Les Enfants du Paradis: Four men and one woman in Paris

Oldie Goldie - A French classic on romance set in a time where the delightful Parisian theatre thrived.

By Hui Ling Chang


The modern young woman (or man) should be well-acquainted with the arts, and boast a decent knowledge on films on hand, old and new alike. Here we will introduce to you every week suggestions of films we like.

Les Enfants du Paradis. Where do I begin?

Also known as Children of Paradise, you had to understand the situation of the time to know the accomplishment of the team behind this masterpiece. This film was created during a period where France was undergoing a phase of transition and instability. The German occupation of France meant that war and resistance was going on in the background and many people were poor, starving, and fighting. Like the characters in the story. This movie is a celebration of the common man, his values and his dreams.

 

Here are some quick not-always-fun facts about Les Enfants du Paradis the film:

  • The film came out in 1945
    • It was made during the WWII German occupation but released only after the Liberation of France
  • Directed by Marcel Carné
    • He is openly homosexual and featured his partner in many of his films
  • It lasts 189 minutes (a good 3 hours!)
  • Often dubbed the best French film in the 19th century, and part of the golden age of French cinema
  • Ratings: PG. Most of the sexy time is implied.
  • Rotten Tomatoes gives a solid 97% and IMDb rated it a mean 8.4
About

A courtesan is wooed by four men of different backgrounds: a count, a criminal, a mime and an actor. Set in the 1820s and centering on the Funambules theatre, it traces her relationships with these men and how she maintains grace and a strong sense of self-autonomy that makes her so desirable.

 

Themes

It is a poetic realist film, and one of the greatest of this cinematic style. Not sure what that means? Michael G. Smith has an easy-to-understand and comprehensive explanation of poetic realism here.

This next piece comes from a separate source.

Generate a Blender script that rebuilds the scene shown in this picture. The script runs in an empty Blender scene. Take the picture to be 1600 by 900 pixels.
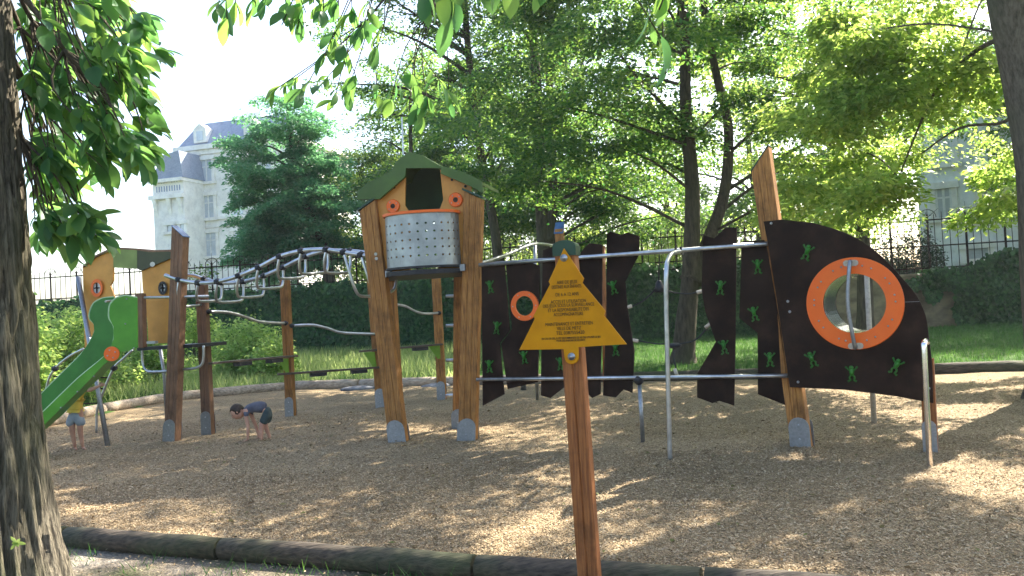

In terms of themes, French films always have a strong emphasis on passion. This film derives a purer form of love in a world of the poor and vulgar, where every man is for himself. Every lover except the mime defines love towards the lovely courtesan Garance on his own terms. The characters are candidly simple, and the kind of relationships they form reveal their personalities. Character motivation is also uncomplicated, and each is driven by his social role.

 

Wealth does not equate to moral virtue. The lower social class characters are as such: the mime is humble, the actor is generous, and the criminal has honour. Extremely positive in their outlook, they are driven by their art and accept what life throws their way.

This show celebrates the craft of the actor/performer, and the values of these people. Remember the mime moment in 500 Days of Summer? Jean Deburau popularised the iconic mime Baptiste stage name Pierrot as the lovelorn, a tragic mix of optimism and dejection in a baggy white package. Interesting enough, the four men in love with the courtesan are based off real historical figures.

 

My thumbs up thumbs down

I thought, 3 hours. This film might be too long, some parts too unnecessary, and perhaps not as exciting as critics make it out to be. Children of Paradise was made in two parts of 90 minutes in adherence to theatrical constraints from the occupation. But instead of dragging the film, I think it was efficient in use of screen time and drawing the eventful connections among the main characters. Also, you do get so caught up in Baptiste and Garance’s relationship. Life is a stage afterall.

I enjoyed it, really.

 

Random Fun Fact

In French, ‘paradis’ is another term for the gallery of a theater, where the common people sat. They are the true crowd that performers play to, and the ones whose favour actors win in order to be popular.